A federal judge in Louisiana has scheduled a hearing next month over a “strong suspicion” that the Trump administration deported a 2-year-old U.S. citizen “with no meaningful process.”
In an order issued Friday, U.S. District Judge Terry Doughty is pushing to get information as to whether the administration removed the 2-year-old child, identified as “VML” in court documents, to Honduras alongside her mother, who Doughty said is an undocumented immigrant.
The judge detailed in his order how the court tried to reach the toddler’s mother on Friday knowing that they were being flown out of the U.S. at the time, but was informed by government lawyers that the woman could not be contacted because she and presumably her daughter “had just been released in Honduras.”
“It is illegal and unconstitutional to deport, detain for deportation, or recommend deportation of a U.S. citizen,” Doughty wrote, citing a 2012 deportation case.
Attorneys for the family had filed a petition Thursday seeking the toddler’s immediate release by U.S. Immigration and Customs Enforcement to a custodian appointed by her father. They said immigration officers took into custody the toddler — who was born in Baton Rouge — her 11-year-old sister and her mother during a routine check-in with the “Intensive Supervision Appearance Program” on April 22.
Later that day, when the father tried to contact VML’s mother, he was only allowed to speak to her for “about or less than a minute” over the phone.
According to the petition:
He heard his daughters crying and his partner crying. He reminded V.M.L.’s mother that their daughter was a U.S. citizen and could not be deported. The officer overheard and said that V.M.L. would not be deported and explained that V.M.L.’s mother and sister had deportation orders. V.M.L.’s father began to give V.M.L.’s mother the phone number for their attorneys, but before he could, he heard the ICE officer take the phone from her and hang up the call.
The next morning, when an attorney for the father spoke with ICE New Orleans Field Director Melissa Harper on the phone, she “began interrogating the attorney as to V.M.L.’s father’s immigration status,” the petition said. Harper told the attorney that ICE would not release the toddler because she “was already with her mother” and that “the father could try to pick her up, but that he would also be taken into custody,” according to the family’s attorneys.
Government lawyers said the toddler’s mother had indicated in a handwritten letter dated Thursday at 6:23 p.m. that she would take her daughter to Honduras, NBC News reported. But the judge noted that the court had not independently determined that. “The Government contends that this is all okay because the mother wishes that the child be deported with her. But the Court doesn’t know that,” Doughty wrote.
He ordered a hearing in the case on May 16.
The Department of Homeland Security and ICE did not respond to NBC News’ requests for comment late on Friday.

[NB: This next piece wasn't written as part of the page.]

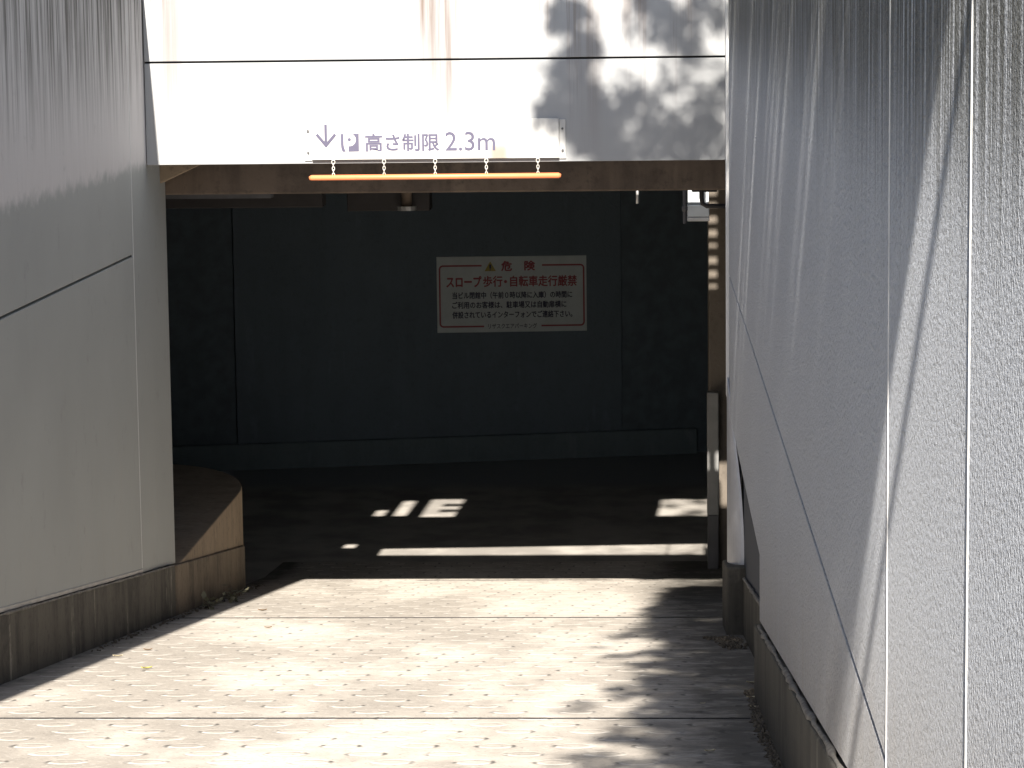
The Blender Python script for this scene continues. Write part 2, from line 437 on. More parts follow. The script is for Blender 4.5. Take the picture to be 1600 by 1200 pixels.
def left_wall():
    w = thing('ramp_wall', (XL - .1, 8, -2.2), 'grey panelled wall on the left of the ramp, shaded, dark rain streaks near its top', 'wall')
    JZ = -1.176
    yz = lambda u, v, w_: (w_, u, v)
    m = MB(); m.prism([(Y0, JZ + .006), (14.10, JZ + .006), (14.10, WALL_TOP), (Y0, WALL_TOP)], XL - .04, XL, yz); m.build('cladding_panel', 'left_cladding', w, .003)
    m = MB(); m.prism([(Y0, -1.212), (RAMP_TOP_Y, -1.212), (14.10, pt(14.10) + .014), (14.10, JZ - .006), (Y0, JZ - .006)], XL - .04, XL, yz); m.build('cladding_panel', 'left_cladding', w, .003)
    m = MB(); slope_prism(m, XL - .04, XL - .001, 14.106, 14.56, lambda y: pt(y) + .006, const(WALL_TOP)); m.build('corner_panel', 'left_cladding', w, .003)
    m = MB(); slope_prism(m, XL - .04, XL - .006, 14.564, 15.14, lambda y: pt(y) + .006, const(WALL_TOP)); m.build('corner_panel', 'left_cladding', w, .003)
    m = MB(); slope_prism(m, XL - .26, XL - .045, Y0, 15.10, lambda y: min(rz(y), STREET) - .3, const(WALL_TOP - .005)); m.build('core', 'dark_gap', w)
    m = MB(); slope_prism(m, XL - .05, XL + .016, RAMP_TOP_Y, 14.995, lambda y: rz(y) - .15, pt); slope_prism(m, XL - .05, XL + .016, Y0, RAMP_TOP_Y, const(STREET - .1), const(pt(RAMP_TOP_Y))); m.build('plinth', 'plinth_concrete', w, .006)
    m = MB(); slope_prism(m, XL - .01, XL + .0012, 14.099, 14.107, lambda y: pt(y) + .03, const(WALL_TOP)); m.build('joint_strip', 'sealant', w)
    m = MB(); slope_prism(m, XL - .05, XL + .017, 15.0, 17.63, lambda y: rz(y) - .15, lambda y: pt(y) + .001); m.build('plinth_end', 'plinth_end', w, .008)
    m = MB(); slope_prism(m, XL - .03, XL + .005, RAMP_TOP_Y + .05, 14.10, lambda y: pt(y) + .008, lambda y: pt(y) + .026); m.build('bottom_trim', 'trim_grey', w, .002)
    rr_ = random.Random(3); m = MB(); pts = []; rs = []; y = 9.0
    while y < 15.0:
        pts.append((XL + .012, y, pt(y) + .002)); rs.append(rr_.choice((.004, .005, .006, .008))); y += rr_.uniform(.05, .15)
    m.tube(pts, rs, 6); m.build('mortar_bead', 'mortar', w, smooth=True)
    m = MB(); m.box(XL - .275, XL + .006, Y0, 14.5, WALL_TOP, WALL_TOP + .03); m.build('coping', 'galvanised', w, .004)
left_wall()

def right_wall():
    w = thing('ramp_wall', (XR + .1, 7, -2.0), 'light grey rough-coated wall on the right with streaks of sun running down it', 'wall')
    JZ = -1.295
    yz = lambda u, v, w_: (w_, u, v)
    m = MB(); m.prism([(Y0, -1.209), (RAMP_TOP_Y, -1.209), (3.95, JZ + .007), (14.05, JZ + .007), (14.05, WALL_TOP), (Y0, WALL_TOP)], XR, XR + .04, yz); m.build('cladding_panel', 'right_cladding', w, .003)
    m = MB(); m.prism([(4.02, JZ - .005), (10.28, pt(10.28) + .016), (10.28, -1.975), (14.05, -1.975), (14.05, JZ - .005)], XR, XR + .04, yz); m.build('cladding_panel', 'right_cladding', w, .003)
    for y in (3.61, 4.81):
        m = MB(); slope_prism(m, XR - .0018, XR + .01, y - .003, y + .003, lambda q: pt(q) + .02, const(WALL_TOP)); m.build('joint_strip', 'sealant', w)
    m = MB(); slope_prism(m, XR - .014, XR + .05, 14.055, 14.13, const(-1.9), const(WALL_TOP)); m.build('end_trim', 'sealant', w, .004)
    m = MB(); slope_prism(m, XR + .042, XR + .24, Y0, 10.3, lambda y: min(rz(y), STREET) - .3, const(WALL_TOP - .005))
    slope_prism(m, XR + .09, XR + .24, 10.3, 14.4, lambda y: rz(y) - .3, const(WALL_TOP - .005)); m.build('core', 'dark_gap', w)
    m = MB(); slope_prism(m, XR + .062, XR + .088, 10.25, 14.1, lambda y: pt(y) - .05, const(-1.5)); m.build('recessed_panel', 'shaded_panel', w)
    m = MB(); slope_prism(m, XR + .072 - .09, XR + .05, RAMP_TOP_Y, 10.33, lambda y: rz(y) - .15, pt); slope_prism(m, XR + .05, XR + .12, 10.2, 13.55, lambda y: rz(y) - .15, lambda y: pt(y) + .002)
    slope_prism(m, XR - .018, XR + .05, Y0, RAMP_TOP_Y, const(STREET - .1), const(pt(RAMP_TOP_Y)))
    m.build('plinth', 'shaded_plinth', w, .006)
    m = MB(); slope_prism(m, XR - .03, XR + .12, 13.5, 14.25, lambda y: rz(y) - .15, lambda y: pt(y) + .06); m.build('pier', 'shaded_plinth', w, .012)
    # mortar bead squeezed out along the plinth top
    m = MB(); pts = []; rs = []; y = RAMP_TOP_Y + .1
    while y < 10.2:
        pts.append((XR - .006 + random.uniform(-.004, .004), y, pt(y) + .004)); rs.append(random.choice((.005, .006, .007, .009, .013))); y += random.uniform(.06, .16)
    m.tube(pts, rs, 7); m.build('mortar_bead', 'mortar', w, smooth=True)
    m = MB(); pts = []; rs = []; y = 10.4
    while y < 13.5:
        pts.append((XR + .05, y, pt(y) + .006)); rs.append(random.choice((.006, .008, .010, .013))); y += random.uniform(.1, .2)
    m.tube(pts, rs, 7); m.build('mortar_bead', 'mortar', w, smooth=True)
    # flared end: flush with the cladding above, bowed out over the pier below
    m = MB(); N, K = 12, 8; vs = []
    for i in range(N + 1):
        z = -1.80 - (2.725 - 1.80) * i / N
        f = i / N; d = 0.004 + 0.066 * math.sin(min(1, f * 1.15) * math.pi / 2) ** 1.2
        for k in range(K + 1):
            a = k / K * math.pi / 2
            vs.append((XR - .012 + d * (1 - math.cos(a)) * 1.05, 13.98 - 0.30 * (f ** .6) * math.sin(a), z))
        vs.append((XR + .06, 14.04, z)); vs.append((XR - .012, 14.04, z))
    q = K + 3
    fs = [(i * q + k, i * q + (k + 1) % q, (i + 1) * q + (k + 1) % q, (i + 1) * q + k) for i in range(N) for k in range(q)]
    fs += [tuple(range(q)), tuple(N * q + k for k in range(q))]
    m.add(vs, fs); m.build('flared_end', 'flared_metal', w, smooth=False)
    m = MB(); m.box(XR - .006, XR + .26, Y0, 14.5, WALL_TOP, WALL_TOP + .03); m.build('coping', 'galvanised', w, .004)
right_wall()

def fascia():
    f = thing('entrance_fascia', ((XL + XR) / 2, 14.6, -.75), 'white sunlit panel band over the garage entrance, dappled with leaf shadow on its right', 'fascia')
    x0, x1 = XL + .002, XR - .002
    m = MB(); m.box(x0, x1, 14.55, 14.575, -.222, .092); m.build('panel', 'fascia_white', f, .003)
    m = MB(); m.box(x0, x1, 14.55, 14.575, -.75, -.232); m.build('panel', 'fascia_white', f, .003)
    m = MB(); m.box(x0, x1, 14.577, 14.62, -.745, .09); m.build('backing', 'dark_gap', f)
    m = MB(); m.box(x0, x1, 14.545, 14.625, .093, .10); m.build('coping', 'galvanised', f, .003)
fascia()

def beam():
    b = thing('concrete_beam', (-1, 15.4, -.95), 'dark brown stained concrete beam below and behind the white fascia', 'beam')
    m = MB(); m.box(XL - .3, .60, 15.22, 15.45, -.945, -.42); m.build('girder', 'beam_concrete', b, .01)
    m = MB(); m.prism([(-2.60, -.70), (-2.60, -.885), (-2.36, -.775), (-2.30, -.70)], 14.98, 15.18, lambda u, v, w: (u, w, v)); m.build('haunch', 'ledge_concrete', b, .006)
    m = MB(); m.box(-2.95, -1.98, 17.4, 17.6, -1.165, -.8); m.build('rear_ledge', 'dark_steel', b, .006)
beam()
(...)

The American Civil Liberties Union raised alarm on Friday about the 2-year-old’s removal as well, and said that the Trump administration also removed another family with two U.S. citizen children ages 4 and 7 that morning. The deportation of both families took place “under deeply troubling circumstances that raise serious due process concerns,” the ACLU said.
UPDATE (April 29, 2025; 3:15 p.m. ET): This post has been updated to reflect that the ACLU’s press release on Friday was referencing two families that included the family of 2-year-old V.M.L., and not two families in addition to V.M.L.’s.